Internet Connected, Emotionally Distant

    Technology connects us. But can it help us feel?

    In the hour it took me to draft this post, people sent over 2 million tweets, 4 million Facebook status updates, and 12 billion emails. If you live in a world with that much online communication, you probably scan your email with brutal efficiency, dispassionately review eighty tweets a day, and browse reddit with all the slack-jawed emotion of a hungover sloth. Most likely, the biggest emotional reaction someone gets out of you via the internet is a quiet chuckle. LOL is a bold-faced lie.

    And that's only natural. We have become inured to a flood of notifications and newsfeeds. We have gotten used to communicating with other people without feeling their presence, deeply, next to us. But our relationship with technology is strangely polarized. We spend hours on our laptops and phones and then ban them during dinner, or "unplug" on a hike or camping trip where technology just won't work.
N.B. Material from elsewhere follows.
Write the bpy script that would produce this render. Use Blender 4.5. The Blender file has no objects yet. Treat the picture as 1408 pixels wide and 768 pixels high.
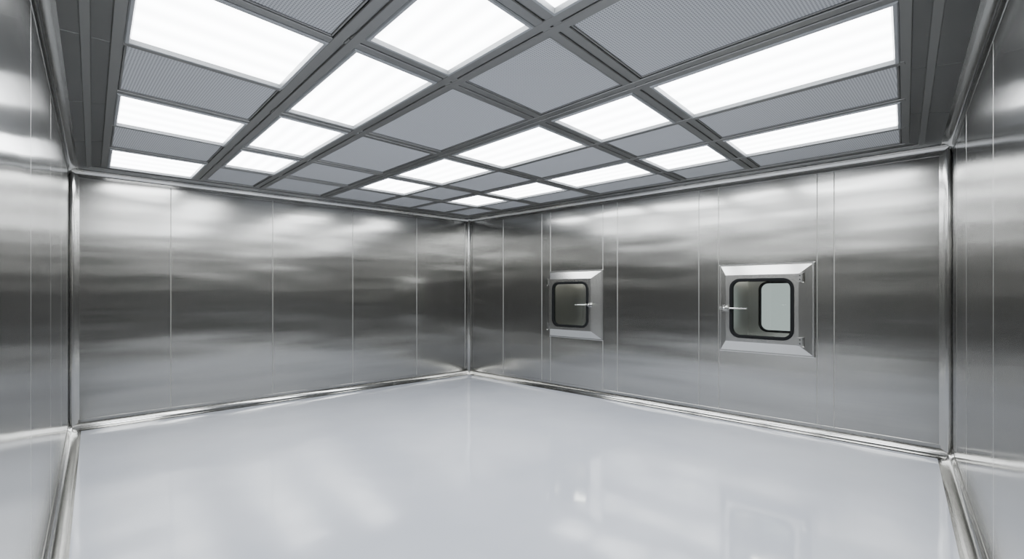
import bpy, math
from mathutils import Vector, Matrix

S = bpy.context.scene
H = 2.733            # ceiling height
# room footprint (metres)
PD = Vector((0.102, -0.418)); PL = Vector((-4.62, 4.93))
PC = Vector((-0.76, 8.40));   PR = Vector((3.83, 4.12))

# ------------------------------------------------------------------ materials
def newmat(name):
    m = bpy.data.materials.new(name); m.use_nodes = True
    nt = m.node_tree
    return m, nt, nt.nodes["Principled BSDF"], nt.nodes["Material Output"]

def ramp(nt, c0, c1, p0=0.0, p1=1.0):
    r = nt.nodes.new("ShaderNodeValToRGB")
    r.color_ramp.elements[0].position = p0; r.color_ramp.elements[0].color = (*c0, 1)
    r.color_ramp.elements[1].position = p1; r.color_ramp.elements[1].color = (*c1, 1)
    return r

def steel(name, col=0.5, rough=0.26, aniso=0.6, rot=0.25, wav=0.12, var=.03, rvar=.05):
    m, nt, b, o = newmat(name); N = nt.nodes; Lk = nt.links
    b.inputs["Metallic"].default_value = 1.0
    b.inputs["Anisotropic"].default_value = aniso
    b.inputs["Anisotropic Rotation"].default_value = rot
    cz = N.new("ShaderNodeCombineXYZ"); cz.inputs[2].default_value = 1.0
    if aniso > 0: Lk.new(cz.outputs[0], b.inputs["Tangent"])
    g = N.new("ShaderNodeNewGeometry")
    # fine brushing: stretched horizontally
    mp = N.new("ShaderNodeMapping"); mp.inputs["Scale"].default_value = (.5, .5, 70)
    Lk.new(g.outputs["Position"], mp.inputs["Vector"])
    n1 = N.new("ShaderNodeTexNoise"); n1.inputs["Scale"].default_value = 1.5
    n1.inputs["Detail"].default_value = 3
    Lk.new(mp.outputs[0], n1.inputs["Vector"])
    r1 = ramp(nt, (col*(1-var), col*(.992-var), col*(.955-var)), (col*(1+var), col*(.992+var), col*(.955+var)), .3, .7)
    Lk.new(n1.outputs["Fac"], r1.inputs["Fac"]); Lk.new(r1.outputs[0], b.inputs["Base Color"])
    mr = N.new("ShaderNodeMapRange"); mr.inputs["From Min"].default_value = .3; mr.inputs["From Max"].default_value = .7
    mr.inputs["To Min"].default_value = rough*(1-rvar); mr.inputs["To Max"].default_value = rough*(1+rvar)
    Lk.new(n1.outputs["Fac"], mr.inputs["Value"]); Lk.new(mr.outputs[0], b.inputs["Roughness"])
    if wav > 0:   # slight oil-canning of the sheet
        mp2 = N.new("ShaderNodeMapping"); mp2.inputs["Scale"].default_value = (.35, .35, 2.2)
        Lk.new(g.outputs["Position"], mp2.inputs["Vector"])
        n2 = N.new("ShaderNodeTexNoise"); n2.inputs["Scale"].default_value = 1.6; n2.inputs["Detail"].default_value = 1.2
        Lk.new(mp2.outputs[0], n2.inputs["Vector"])
        b2 = N.new("ShaderNodeBump"); b2.inputs["Strength"].default_value = wav; b2.inputs["Distance"].default_value = .03
        Lk.new(n2.outputs["Fac"], b2.inputs["Height"])
        Lk.new(b2.outputs[0], b.inputs["Normal"])
    return m

M_wall = steel("brushed_stainless_wall", .465, .20, .6, wav=.24)
M_side = steel("brushed_stainless_side", .40, .15, .5, wav=.1, var=.012, rvar=.02)
M_seam = steel("panel_seam_edge", .68, .4, 0, wav=0)  # paler than the sheet: light caught on panel edges, put into the colour
M_soff = steel("stainless_soffit", .16, .3, 0, wav=.1, var=0)
M_cove = steel("satin_stainless_trim", .5, .14, 0, wav=0, var=0, rvar=0)
M_box = steel("satin_stainless_frame", .50, .24, 0, wav=0, var=0, rvar=0)
M_cham = steel("stainless_chamber", .55, .3, 0, wav=0, var=0)
M_beam = steel("anodised_grid", .25, .36, 0, wav=0, var=0)
M_chrome = steel("polished_chrome", .8, .1, 0, wav=0)

def plain(name, col, rough, metal=0.0, spec=.5):
    m, nt, b, o = newmat(name)
    n = nt.nodes.new("ShaderNodeTexNoise"); n.inputs["Scale"].default_value = 6
    r = ramp(nt, [c*.96 for c in col], [min(1, c*1.04) for c in col])
    nt.links.new(n.outputs["Fac"], r.inputs["Fac"]); nt.links.new(r.outputs[0], b.inputs["Base Color"])
    b.inputs["Roughness"].default_value = rough; b.inputs["Metallic"].default_value = metal
    b.inputs["Specular IOR Level"].default_value = spec
    return m
M_rub = plain("black_rubber", (.006, .0065, .007), .6, spec=.12)
M_dark = plain("dark_groove", (.05, .05, .052), .6)
M_lframe = plain("light_frame_aluminium", (.38, .39, .40), .35, .5)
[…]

    We've managed to create technologies that are interactive and easy to use. We've managed to make systems that notify us, obsessively. But we have yet to focus on technology that connects with us emotionally -- technology that engenders deep psychological trust and partnership through its interaction, or systems that grow and aide the psyche rather than just fulfilling our tactical needs. Hence, we abscond to the woods. Considering how good we feel when we finally do laugh or smile or hug, considering how nice it occasionally feels to "unplug" and feel directly connected to another human, I'd say we need software with sensitivities, not just services.

    This is what I intend to develop this year.

    It is hard to imagine what emotionally-connected technology would even look like. An object that you love? Or that represents the love of someone you care about? Or that truly makes you feel?

    These objects already exist. Watch a child with a favorite teddy bear or goldfish, or a couple's regard for their wedding bands. These are simple objects, with complicated meanings. We create narratives and memories, and we anchor them to an object that becomes a totem, a familiar, a ritual. Nothing is special about a teddy bear. But there is something special about the way a child plays with her favorite toy, using it to play-act and understand the surrounding world. Nothing is special about a circle of metal. But there is something special about how long my parents have been together, and how they still clean and care for their rings.

    For the last year and a half, I've been working in the world of IoT. The Internet of Things is still a developing field, based around the concept that machines can speak to other machines through the internet and make our lives easier. If I want my coffee to be ready when I wake up, my IoT coffee maker can talk to my Google Calendar and start making my coffee an hour before my first appointment. We can make products that are smarter, and by this we mean objects that make our lives more convenient.

    Some internet connected devices really make for seamless interactions. Others simply replace switches the wall with buttons on our phones, or they provide creative notifications. But overall, they are more interested in the "Internet" than the "Thing." The things are often designed to relay to our phones, to other screens, to lights, or to entirely new objects to which we have no inherent attachment. The connected toys we build are often restrictive of play or downright creepy. (Occasionally, they are both.) I sometimes call this the Sky Mall design era for IoT. We're making things that are cool, but they don't mean much to us. They don't emotionally connect us to other people or to ourselves. They do not anchor narratives or leave room for emotional attachment. Plus, they are problematic in terms of data privacy and ownership.

    In some ways, emotionally connected smart objects can only be designed in an open source environment. Not only do we need the checks and balances of a community to make sure the design is responsible, but we also need to design for data safety. Few things are more private and crucial than our emotional states and narratives.

    At the Open Lab this year, I plan to create internet connected objects that subtly and ambiently make us aware of emotion and connection.

    I will use technology to encourage rather than restrict play, narrative, and connection.

    I will use technology to encourage kids and adults in ambient rather than concrete ways.

    I will design things that people can make at home or at least dismantle and inspect. My work is free and open source, so I'm designing toys parents can make or that kids can participate in creating, with inputs that don't involve surreptitious voice or video recording.

    I'm hoping to use the internet to relay rather than store data, to connect with humans you know or to encourage personal narrative around simple objects. Your data belongs to you.

    I'm hoping to create objects that improve and mediate physical and emotional health.

    And in a perfect world, I'm hoping to create objects that grow with you, that kids can personalize and hack as they (and their skills) grow. Objects that could change form but retain attachment and meaning, like a scrap of a baby blanket encased in a locket. Physical representations of personal narrative.

    That's me. I'll keep you posted. I can't promise I'll make you laugh, cry, smile, or feel, but I'll try to make technology that can.